There was a time after last year’s general election and Labour’s move to the left when it seemed that the Conservatives would govern from the centre ground.

Broadly speaking, on the basis of their manifesto and then David Cameron’s speech at the party conference in Manchester, the expectation was that they would manifest a broadly cosmopolitan, liberal and pro-market worldview while managing concerns about immigration tactically and, in a more thoroughgoing way, make some progress on social mobility.

How things have changed. Now, after a long referendum campaign focused on sovereignty and immigration, the Leave vote, the demise of David Cameron’s political project, the failure of the Liberal Democrats to mount much of a comeback and the resilience of Corbynism and Scottish nationalism, the centre looks barren.

There is a hopeful view that suggests the recent defeats for political centrists have been down to hubris (did David Cameron need to hold a referendum?) or bad technique (why weren’t the tactics on managing immigration better?). This is a hopeful view because it assumes that voters are on the centre ground. What if they’ve moved on?

This is the question we’ve sought to answer. Working together, Opinium and the Social Market Foundation carried out polling in the second half of August 2016, asking voters to place themselves on a left-right continuum, do the same for a range of politicians and tell us their views on some top issues and policies.

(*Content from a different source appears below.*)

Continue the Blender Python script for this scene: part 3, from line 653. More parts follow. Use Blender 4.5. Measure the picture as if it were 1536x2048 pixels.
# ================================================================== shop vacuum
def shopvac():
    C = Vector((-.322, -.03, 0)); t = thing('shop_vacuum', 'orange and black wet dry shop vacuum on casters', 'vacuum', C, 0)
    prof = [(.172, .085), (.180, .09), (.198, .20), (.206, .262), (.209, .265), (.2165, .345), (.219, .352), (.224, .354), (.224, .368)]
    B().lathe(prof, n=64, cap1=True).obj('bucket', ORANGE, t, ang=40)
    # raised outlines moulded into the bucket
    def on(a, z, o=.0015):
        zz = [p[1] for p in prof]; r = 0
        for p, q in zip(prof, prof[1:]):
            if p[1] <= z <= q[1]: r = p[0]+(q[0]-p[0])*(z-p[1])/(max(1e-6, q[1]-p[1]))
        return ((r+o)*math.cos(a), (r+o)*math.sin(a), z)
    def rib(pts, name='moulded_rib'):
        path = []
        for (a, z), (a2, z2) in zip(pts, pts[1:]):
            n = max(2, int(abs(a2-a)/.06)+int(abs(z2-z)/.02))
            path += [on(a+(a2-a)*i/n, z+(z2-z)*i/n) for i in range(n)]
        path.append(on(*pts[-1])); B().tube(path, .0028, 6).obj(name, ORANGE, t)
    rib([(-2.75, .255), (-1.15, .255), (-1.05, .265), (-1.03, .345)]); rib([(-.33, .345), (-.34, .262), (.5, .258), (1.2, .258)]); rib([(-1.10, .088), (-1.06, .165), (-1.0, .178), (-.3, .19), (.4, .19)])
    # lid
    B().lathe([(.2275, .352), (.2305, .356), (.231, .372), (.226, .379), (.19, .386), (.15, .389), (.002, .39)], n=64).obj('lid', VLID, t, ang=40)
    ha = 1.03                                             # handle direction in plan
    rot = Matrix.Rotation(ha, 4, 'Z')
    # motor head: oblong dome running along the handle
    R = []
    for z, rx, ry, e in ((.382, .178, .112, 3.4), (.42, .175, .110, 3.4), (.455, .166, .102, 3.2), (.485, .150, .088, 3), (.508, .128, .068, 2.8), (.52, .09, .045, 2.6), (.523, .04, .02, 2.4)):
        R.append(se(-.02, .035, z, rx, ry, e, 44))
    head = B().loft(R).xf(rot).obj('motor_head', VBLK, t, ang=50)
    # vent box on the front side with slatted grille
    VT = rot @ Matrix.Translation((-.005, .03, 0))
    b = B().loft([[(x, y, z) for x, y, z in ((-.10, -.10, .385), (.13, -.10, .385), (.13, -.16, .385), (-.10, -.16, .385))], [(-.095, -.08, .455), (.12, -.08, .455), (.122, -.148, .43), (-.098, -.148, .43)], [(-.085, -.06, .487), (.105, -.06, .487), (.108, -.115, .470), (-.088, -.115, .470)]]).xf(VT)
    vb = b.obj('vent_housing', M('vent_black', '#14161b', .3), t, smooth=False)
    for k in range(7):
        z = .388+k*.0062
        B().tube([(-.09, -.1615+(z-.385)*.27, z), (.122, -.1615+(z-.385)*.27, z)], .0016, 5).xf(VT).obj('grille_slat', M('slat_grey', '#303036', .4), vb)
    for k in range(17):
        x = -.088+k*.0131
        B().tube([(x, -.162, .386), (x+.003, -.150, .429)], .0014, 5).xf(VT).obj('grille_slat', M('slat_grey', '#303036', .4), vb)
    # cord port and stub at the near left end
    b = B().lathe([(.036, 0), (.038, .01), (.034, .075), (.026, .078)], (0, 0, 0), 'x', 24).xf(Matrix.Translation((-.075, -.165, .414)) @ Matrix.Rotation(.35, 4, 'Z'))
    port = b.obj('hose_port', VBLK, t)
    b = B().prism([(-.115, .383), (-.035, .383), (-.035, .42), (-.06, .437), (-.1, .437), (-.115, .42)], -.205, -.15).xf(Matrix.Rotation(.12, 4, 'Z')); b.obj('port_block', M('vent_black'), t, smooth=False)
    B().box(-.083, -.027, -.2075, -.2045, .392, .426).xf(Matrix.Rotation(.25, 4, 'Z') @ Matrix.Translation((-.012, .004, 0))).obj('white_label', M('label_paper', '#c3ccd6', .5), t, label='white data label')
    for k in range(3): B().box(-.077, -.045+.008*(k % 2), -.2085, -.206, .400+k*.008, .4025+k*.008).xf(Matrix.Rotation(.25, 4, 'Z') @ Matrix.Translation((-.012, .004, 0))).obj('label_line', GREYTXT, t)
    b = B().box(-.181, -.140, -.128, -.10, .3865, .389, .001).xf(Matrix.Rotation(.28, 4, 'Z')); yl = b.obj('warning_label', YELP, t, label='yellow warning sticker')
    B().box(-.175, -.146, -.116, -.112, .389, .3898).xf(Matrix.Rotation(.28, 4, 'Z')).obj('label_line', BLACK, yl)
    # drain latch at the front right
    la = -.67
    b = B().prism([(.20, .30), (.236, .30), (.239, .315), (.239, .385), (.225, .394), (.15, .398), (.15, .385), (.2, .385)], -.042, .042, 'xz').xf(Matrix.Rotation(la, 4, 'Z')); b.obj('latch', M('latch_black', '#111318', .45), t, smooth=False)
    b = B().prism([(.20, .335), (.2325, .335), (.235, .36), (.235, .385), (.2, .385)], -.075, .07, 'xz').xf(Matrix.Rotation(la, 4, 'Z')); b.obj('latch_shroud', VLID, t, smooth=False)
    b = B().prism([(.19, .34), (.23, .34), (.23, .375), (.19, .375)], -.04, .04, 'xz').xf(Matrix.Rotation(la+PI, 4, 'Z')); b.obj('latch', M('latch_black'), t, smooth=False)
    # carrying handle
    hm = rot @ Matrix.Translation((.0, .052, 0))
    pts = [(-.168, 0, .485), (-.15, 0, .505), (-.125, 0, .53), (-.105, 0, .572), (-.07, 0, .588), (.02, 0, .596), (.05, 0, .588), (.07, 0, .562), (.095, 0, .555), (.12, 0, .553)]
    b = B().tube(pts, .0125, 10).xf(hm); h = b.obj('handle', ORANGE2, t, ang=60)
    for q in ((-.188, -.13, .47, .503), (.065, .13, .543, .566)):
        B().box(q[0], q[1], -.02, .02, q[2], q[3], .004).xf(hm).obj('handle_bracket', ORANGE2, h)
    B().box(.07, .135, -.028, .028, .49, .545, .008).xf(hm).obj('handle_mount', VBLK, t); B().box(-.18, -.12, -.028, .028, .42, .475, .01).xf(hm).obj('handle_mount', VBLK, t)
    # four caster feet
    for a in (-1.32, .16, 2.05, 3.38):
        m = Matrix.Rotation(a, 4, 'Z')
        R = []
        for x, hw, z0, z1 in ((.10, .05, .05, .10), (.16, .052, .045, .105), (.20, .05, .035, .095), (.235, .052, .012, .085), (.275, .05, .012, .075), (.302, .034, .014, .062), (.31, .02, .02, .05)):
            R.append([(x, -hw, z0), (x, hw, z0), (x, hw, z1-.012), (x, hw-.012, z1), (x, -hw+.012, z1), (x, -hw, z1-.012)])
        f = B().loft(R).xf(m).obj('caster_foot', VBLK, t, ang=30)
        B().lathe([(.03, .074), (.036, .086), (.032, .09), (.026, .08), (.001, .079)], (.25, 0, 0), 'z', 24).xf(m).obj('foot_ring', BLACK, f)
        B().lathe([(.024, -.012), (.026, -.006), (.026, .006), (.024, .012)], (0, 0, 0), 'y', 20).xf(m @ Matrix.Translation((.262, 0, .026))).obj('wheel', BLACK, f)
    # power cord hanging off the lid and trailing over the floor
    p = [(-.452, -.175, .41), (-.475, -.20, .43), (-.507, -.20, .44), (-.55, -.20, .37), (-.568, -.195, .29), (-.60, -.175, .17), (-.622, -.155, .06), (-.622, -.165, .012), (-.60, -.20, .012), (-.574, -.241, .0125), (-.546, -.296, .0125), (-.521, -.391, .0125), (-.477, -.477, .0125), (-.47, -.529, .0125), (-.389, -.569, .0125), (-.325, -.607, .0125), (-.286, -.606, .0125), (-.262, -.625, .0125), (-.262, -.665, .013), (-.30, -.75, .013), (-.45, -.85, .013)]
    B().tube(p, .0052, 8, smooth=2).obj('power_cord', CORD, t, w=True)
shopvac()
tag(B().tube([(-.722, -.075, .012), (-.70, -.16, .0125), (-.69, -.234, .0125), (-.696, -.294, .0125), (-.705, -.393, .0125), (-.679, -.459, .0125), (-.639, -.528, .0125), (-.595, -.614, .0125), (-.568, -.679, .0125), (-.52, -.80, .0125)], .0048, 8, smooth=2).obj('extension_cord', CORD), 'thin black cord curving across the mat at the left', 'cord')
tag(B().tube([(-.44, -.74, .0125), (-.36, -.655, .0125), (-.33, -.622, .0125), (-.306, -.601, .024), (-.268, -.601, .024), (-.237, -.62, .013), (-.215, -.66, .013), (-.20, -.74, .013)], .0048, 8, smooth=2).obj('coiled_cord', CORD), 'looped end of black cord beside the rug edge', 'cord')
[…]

You might ask why a think-tank is polling on Britain’s political tribes and views. After all, our business is policy, not politics. But policy doesn’t emerge from a vacuum – it’s shaped by the views of the electorate, and most critically by the politicians who interpret and anticipate those views.

The Social Market Foundation’s strapline is ‘ideas and analysis from the radical centre’, and after one of the most eventful periods in recent British political history, it felt like a good time to take a look at whether the centre ground really is as barren politically as it seems currently. As you will see from the analysis here, there are bright points for those in centre, not least the fact that almost half of those polled self-identify as being in the political centre. but there is much else which will give centrists, especially those on the centre-left, pause for thought, if not some sleepless nights.

We hope you enjoy this snapshot and the picture which emerges of Britain’s underlying political tribes. We look forward to helping to inform the debate between those tribes, and the politicians who navigate between them, in the months and years ahead.